----- Data excerpt -----
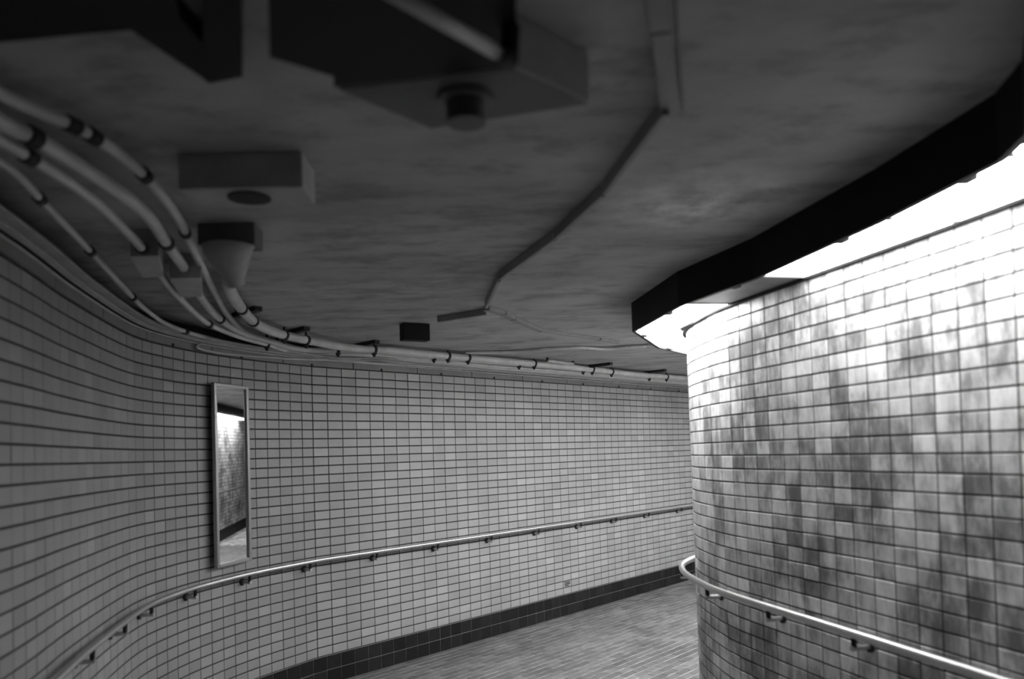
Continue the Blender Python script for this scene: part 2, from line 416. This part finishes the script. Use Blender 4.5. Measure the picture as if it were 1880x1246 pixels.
# ------------------------------------------------------------------ mirror
A, B = Vector((-1.972, 4.902, 0)), Vector((-1.868, 5.246, 0))
ud = (B-A).normalized(); nd = Vector((ud.y, -ud.x, 0)); cz = (A+B)/2; hw = (B-A).length/2
zc = g(cz.x, cz.y); kt, kb_ = .522, -.690
mr = empty('wall_mirror', (cz.x, cz.y, zc+kb_)); tag(mr, 'tall narrow framed mirror fixed to the bend of the tiled wall', 'mirror')
def mq(u0, u1, z0, z1, d0, d1, name, m, parent=mr):
    sl = GA*ud.x+GB*ud.y; V = []
    for d in (d0, d1):
        for uu, zz in ((u0, z0), (u1, z0), (u1, z1), (u0, z1)): V.append(cz+ud*uu+nd*d+Vector((0, 0, zc+zz+uu*sl)))
    o = obj(name, V, [(3, 2, 1, 0), (4, 5, 6, 7), (0, 1, 5, 4), (1, 2, 6, 5), (2, 3, 7, 6), (3, 0, 4, 7)], m)
    o.parent = parent; o.matrix_parent_inverse = Matrix.Translation(-mr.location); return o
fwid = .026
mq(-hw+.02, hw-.02, kb_+.02, kt-.02, .012, .022, 'glass', M['mirror'])
for nm, a in (('frame_side', (-hw, -hw+fwid, kb_, kt)), ('frame_side', (hw-fwid, hw, kb_, kt)), ('frame_rail', (-hw+fwid, hw-fwid, kt-fwid, kt)), ('frame_rail', (-hw+fwid, hw-fwid, kb_, kb_+fwid))):
    bevel(mq(*a, .006, .036, nm, M['frame']), .005)

# ------------------------------------------------------------------ small slotted vent in the outer wall
vt = obj('wall_vent', *strip(LC, VENT[0]-.062, VENT[0]+.062, .0, .004, VENT[1]-.03, VENT[1]+.03), M['tile'])
tag(vt, 'small slotted vent plate among the light tiles just above the dark base', 'vent')
for i, dk in enumerate((-.017, .002, .020)):
    obj('slot', *strip(LC, VENT[0]-.045, VENT[0]+.045-(.02 if i == 0 else 0), .004, .007, VENT[1]+dk-.0045, VENT[1]+dk+.0045), M['black'], vt)

# ------------------------------------------------------------------ conduits under the ceiling
def clamp_on(parent, p, r, drop=True):
    if not drop:
        t = p[1].normalized(); return obj('clamp', *tube([p[0]-t*.018, p[0]+t*.018], r+.006, 12), M['clamp'], parent)
              # strap round the pipe, a pointed bolt below it, a strut up to the ceiling
    t = p[1].normalized(); c = p[0]; a = t.cross(Vector((0, 0, 1))).normalized()
    ring = tube([c-t*.012, c+t*.012], r+.005, 12)
    cone = tube([c+Vector((0, 0, -r)), c+Vector((0, 0, -r-.030))], [.022, .006], 8)
    top = g(c.x, c.y)+CEILK
    post = tube([c+Vector((0, 0, r*.5)), Vector((c.x, c.y, top))], .008, 6)
    return obj('clamp', *join(ring, cone, post), M['clamp'], parent)
def conduit(pix, k, tail, r, label, name='conduit', m='pipe', clamps=(), hide=None):
    pts = [at(x, y, kk if kk else k) for x, y, kk in [(q+(None,))[:3] for q in pix]]
    if tail:
        s0, off, kt_ = tail
        pts += [P3(LC, s, kt_+.004*math.sin(s*2.1+off*9), off+.012*math.sin(s*1.3+off*20)) for s in np.arange(s0, LC.L-.2, .35)]
    path = smoothpath(pts, 6)
    for p in path:                               # keep clear of the wall
        d = np.hypot(LC.P[:, 0]-p.x, LC.P[:, 1]-p.y); i = int(np.argmin(d)); n = LC.nrm(LC.S[i])
        o_ = (p.x-LC.P[i, 0])*n[0]+(p.y-LC.P[i, 1])*n[1]
        mo = max(r+.032, tail[1]*.85 if tail and m == 'cable' else 0)
        if o_ < mo and p.y > 0: p.x += n[0]*(mo-o_); p.y += n[1]*(mo-o_)
    o = obj(name, *tube(path, r, 12), M[m], smooth=True); tag(o, label, 'pipe' if m == 'pipe' else 'cable', 'conduits along the outer wall' if m == 'pipe' else 'thin cables above the tiles')
    if clamps:
        for cx in clamps:
            best = min(range(1, len(path)-1), key=lambda i: abs((proj(path[i]) or (9e9,))[0]-cx))
            clamp_on(o, (path[best], path[best+1]-path[best-1]), r, cx > 480)
    return o
conduit([(418, 512), (424, 535), (440, 562), (458, 583), (480, 600), (515, 613), (562, 624), (640, 638)], .825, (9.2, .37, .835), .029,
        'thickest pale conduit running under the ceiling from the cone shaped fitting', clamps=(443, 466, 521, 561, 694, 822, 862, 984, 1087, 1125, 1222))
conduit([(-60, 140), (20, 182), (72, 205), (125, 226), (170, 250), (218, 282), (265, 322), (300, 362), (330, 405), (346, 440), (372, 492), (396, 540), (420, 580), (455, 612), (520, 632), (580, 643)], .835, (9.0, .235, .845), .015,
        'conduit nearest the ceiling middle at the upper left, curving above the others', clamps=(133, 172, 268, 341, 505))
conduit([(-80, 168), (0, 222), (45, 244), (85, 266), (140, 300), (200, 340), (240, 368), (275, 400), (306, 446), (338, 492), (366, 540), (398, 580), (440, 608), (500, 628), (560, 642)], .82, (9.0, .30, .83), .021,
        'second pale conduit from the ceiling middle at the upper left', clamps=(60, 308, 405, 627, 800, 950, 1070, 1190))
conduit([(-70, 215), (20, 268), (60, 292), (118, 328), (180, 374), (222, 414), (256, 450), (284, 488), (310, 525), (335, 552), (362, 578), (390, 598), (440, 618), (490, 632), (560, 650)], .80, (9.05, .175, .82), .016,
        'third conduit, passing beneath the two small pull boxes', clamps=(52, 262, 385, 486))
conduit([(-60, 255), (30, 318), (80, 372), (115, 408), (150, 444), (200, 498), (250, 552), (278, 576), (305, 594), (350, 611), (420, 629), (500, 646), (570, 658)], .80, (9.0, .125, .81), .012,
        'lowest thick conduit, bent close along the curved outer wall', clamps=(75, 168, 245, 345))
for i, (dx, dy, kk, r, off) in enumerate(((0, 0, .80, .009, .115), (-13, 9, .80, .010, .095), (-27, 18, .80, .008, .075), (-40, 25, .79, .009, .06), (-54, 34, .785, .007, .045))):
    px = [(-80, 330), (0, 385), (60, 430), (120, 492), (170, 535), (215, 572), (262, 602), (320, 621), (390, 636), (470, 652), (560, 668)]
    f_ = [1, 1, 1, 1, .9, .8, .6, .4, .25, .15, .08]
    conduit([(x+dx*q, y+dy*q) for (x, y), q in zip(px, f_)], kk, (9.1, off, kk), r,
            ['uppermost of the five thin cables in the dark corner above the tiles', 'second from the top of the five thin cables above the tiles', 'middle one of the five thin cables above the tiles',
             'second from the bottom of the five thin cables above the tiles', 'lowest of the five thin cables, just above the trim'][i], 'cable', 'cable', clamps=())
# thin looped line just above the tile trim
lp = [P3(LC, s, k, o) for s, k, o in ((7.55, .765, .03), (7.50, .735, .045), (7.62, .722, .05), (7.85, .728, .045), (8.3, .745, .04), (9.0, .775, .035), (10, .782, .035), (11.2, .785, .035), (12.6, .785, .035), (14, .785, .035))]
tag(obj('cable', *tube(smoothpath(lp, 6), .007, 8), M['pipe'], smooth=True), 'thin pale line with a looped end just above the first row of tiles', 'cable')
# wavy conduit crossing the ceiling to the end of the light trough
wv = [(855, 647), (900, 647), (950, 645), (1000, 641), (1060, 638), (1110, 640), (1150, 637), (1195, 634)]
cw = obj('conduit', *tube(smoothpath([at(x, y, .865) for x, y in wv], 6), .014, 10), M['pipe'], smooth=True)
tag(cw, 'wavy thin conduit crossing the ceiling to the far end of the light trough', 'pipe')
for x, y in ((1083, 640), (1192, 634)):
    p = at(x, y, .866); obj('clamp', *tube([p-Vector((.02, 0, 0)), p+Vector((.02, 0, 0))], .02, 10), M['cable'], cw)
# short bar and black block by the pipes
a, b = at(1005, 662, .85), at(1052, 668, .85)
sb = obj('conduit', *tube([a, b], .015, 8), M['pipe'], smooth=True); tag(sb, 'short straight piece of pipe on the ceiling beside the thickest conduit', 'pipe')
for p in (a, b): obj('end_cap', *tube([p, p+Vector((0, 0, .03))], .013, 8), M['clamp'], sb)
# strut channels fixed to the ceiling over the hangers
for x, y, lab in ((478, 568, 'short dark strut on the ceiling beside the kink of the thickest conduit'), (566, 604, 'dark strut on the ceiling at the start of the straight wall'),
                  (694, 628, 'dark strut on the ceiling left of the small black box'), (1122, 668, 'dark strut on the ceiling below the wavy conduit'), (1221, 680, 'dark strut on the ceiling nearest the inner wall corner')):
    p = at(x, y, .865); q = np.array([p.x, p.y]); n = np.array([-.73, .68])
    o = obj('strut', *boxat(q+n*.10+np.array([-.03, 0]), n, .14, .022, .852, CEILK-.001), M['clamp']); tag(o, lab, 'bracket', 'struts over the pipes')

# ------------------------------------------------------------------ surface raceway zigzagging over the ceiling
rp = [at(x, y, .868) for x, y in ((1165, -190), (1207, 0), (1232, 212))] 
rc_ = empty('raceway', tuple(at(1105, 360, CEILK))); tag(rc_, 'angular surface raceway zigzagging across the ceiling', 'cable cover')
def segbox(x0, y0, x1, y1, w, k0, name='raceway_section', ext=.0):
    a, b = at(x0, y0, k0), at(x1, y1, k0); a, b = np.array([a.x, a.y]), np.array([b.x, b.y]); d = b-a; L = np.hypot(*d); d /= L
    o = obj(name, *boxat((a+b)/2, d, L/2+ext, w/2, k0, CEILK-.0005), M['raceway']); o.parent = rc_; o.matrix_parent_inverse = Matrix.Translation(-rc_.location); return bevel(o, .003)
segbox(1180, -230, 1213, 60, .045, .855); segbox(1214, 62, 1229, 208, .045, .855, ext=-.002)
segbox(1232, -150, 1254, 205, .008, .8755, 'raceway_wire')
segbox(1222, 212, 1110, 358, .020, .838); segbox(1108, 361, 1020, 440, .020, .838); segbox(1018, 442, 918, 514, .020, .838); segbox(916, 517, 893, 566, .020, .838)
segbox(893, 570, 922, 578, .05, .853); segbox(924, 579, 940, 587, .05, .855); segbox(942, 588, 990, 608, .045, .857); segbox(992, 609, 1098, 624, .04, .86); segbox(1100, 625, 1134, 631, .04, .86)
segbox(895, 578, 805, 592, .03, .84)
# ------------------------------------------------------------------ boxes on the ceiling
def pixbox(name, near_l, near_r, far_r, kb, label, cat, m, kt=CEILK-.001):
    a, b, c = [at(*p, kb) for p in (near_l, near_r, far_r)]; a, b, c = [np.array([p.x, p.y]) for p in (a, b, c)]
    u_ = (b-a)/np.hypot(*(b-a)); n = np.array([-u_[1], u_[0]]); dep = max(.05, abs(np.dot(c-b, n))); mid = (a+b)/2+n*dep/2
    o = obj(name, *boxat(mid, u_, np.hypot(*(b-a))/2, dep/2, kb, kt), M[m]); bevel(o, .004)
    if label: tag(o, label, cat)
    return o, mid, u_, n, dep
# small black box with the raceway tail
o, mid, u_, n, dep = pixbox('junction_box', (741, 623), (790, 625), (806, 622), .765, 'small black junction box at the far end of the ceiling raceway', 'junction box', 'black')
# large box overhead: grey body, black slab for its shaded front and cast shadow, cylinder below, conduit running in
bx = empty('pull_box', tuple(at(850, 180, .73))); tag(bx, 'large grey pull box hanging from the ceiling overhead, close to the camera', 'junction box')
def inb(o): o.parent = bx; o.matrix_parent_inverse = Matrix.Translation(-bx.location); return o
KB = .765
q = [at(*p, KB) for p in ((615, 163), (947, 125), (1085, 190), (790, 236))]
inb(bevel(obj('body', *prism([(p.x, p.y) for p in q], KB, CEILK-.001), M['box']), .006))
qm = sum(q, Vector())/4; inb(obj('bottom_cover', *prism([(p.x+(qm.x-p.x)*.03, p.y+(qm.y-p.y)*.03) for p in q], KB-.0015, KB-.0002), M['darkbox']))
q2 = [at(*p, KB-.002) for p in ((613, 160), (612, 140), (495, 105), (495, -150), (947, -150), (947, 124))]
inb(obj('shadow_slab', *prism([(p.x, p.y) for p in q2], KB-.002, CEILK-.0015), M['black']))
c0 = at(855, 178, KB); inb(obj('lamp_socket', *join(tube([c0, c0+Vector((0, 0, -.012))], .062, 20), tube([c0+Vector((0, 0, -.01)), c0+Vector((0, 0, -.058))], .042, 20)), M['darkbox'], smooth=False))
a, b = at(640, -60, .70), at(915, 98, .70)
cp = obj('conduit', *tube([a, b], .0125, 12), M['pipe'], smooth=True); tag(cp, 'pale straight conduit under the black shadow slab of the overhead pull box', 'pipe')
obj('end_fitting', *tube([b, b+(b-a).normalized()*.03, b+(b-a).normalized()*.035+Vector((0, 0, .062))], .017, 10), M['black'], cp)
# angular cast shadow left of it, built as thin black shapes
q = [at(*p, .84) for p in ((374, -120), (445, -120), (445, 137), (384, 149), (372, 140))]
fb = obj('shadow_shape', *prism([(p.x, p.y) for p in q], .835, CEILK-.001), M['black']); tag(fb, 'black angular shape for a shadow on the ceiling at the top left', 'bracket')
q = [at(*p, .84) for p in ((-60, -120), (290, -120), (330, 30), (372, 78), (372, 140), (240, 52), (170, 58), (-60, 80))]
obj('shadow_arm', *prism([(p.x, p.y) for p in q], .836, CEILK-.002), M['black'], fb)
# flat box with a round opening
o, mid, u_, n, dep = pixbox('speaker_box', (327, 348), (556, 343), (582, 376), .775, 'flat wide ceiling box with a round dark grille underneath', 'speaker', 'box')
cc = mid - u_*.0; z = g(*cc)+.775
obj('grille', *tube([Vector((cc[0], cc[1], z)), Vector((cc[0], cc[1], z-.004))], .062, 24), M['black'], o)
# box with cone fitting
o, mid, u_, n, dep = pixbox('junction_box', (362, 449), (468, 447), (474, 462), .80, 'junction box with a funnel shaped fitting at the head of the thickest conduit', 'junction box', 'darkbox')
c = at(419, 452, .80); obj('funnel', *tube([c, c+Vector((0, 0, -.02)), c+Vector((0.0, .06, -.115)), c+Vector((0, .07, -.13))], [.095, .09, .035, .034], 20), M['box'], o, smooth=True)
# two small pull boxes
for pts, lab in ((((238, 472), (292, 470), (300, 508), (262, 510)), 'left one of the two small grey pull boxes among the conduits'), (((311, 511), (370, 509), (372, 545), (330, 545)), 'right one of the two small grey pull boxes among the conduits')):
    q = [at(*p, .775) for p in pts]; o = bevel(obj('pull_box', *prism([(p.x, p.y) for p in q], .775, CEILK-.001), M['box']), .004); tag(o, lab, 'junction box', 'small pull boxes among the conduits')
-----
> [Exercise instructions] Search the data above for the string "from" and return every line that has it.

> [Complete output]
Continue the Blender Python script for this scene: part 2, from line 416. This part finishes the script. Use Blender 4.5. Measure the picture as if it were 1880x1246 pixels.
        'thickest pale conduit running under the ceiling from the cone shaped fitting', clamps=(443, 466, 521, 561, 694, 822, 862, 984, 1087, 1125, 1222))
        'second pale conduit from the ceiling middle at the upper left', clamps=(60, 308, 405, 627, 800, 950, 1070, 1190))
            ['uppermost of the five thin cables in the dark corner above the tiles', 'second from the top of the five thin cables above the tiles', 'middle one of the five thin cables above the tiles',
             'second from the bottom of the five thin cables above the tiles', 'lowest of the five thin cables, just above the trim'][i], 'cable', 'cable', clamps=())
bx = empty('pull_box', tuple(at(850, 180, .73))); tag(bx, 'large grey pull box hanging from the ceiling overhead, close to the camera', 'junction box')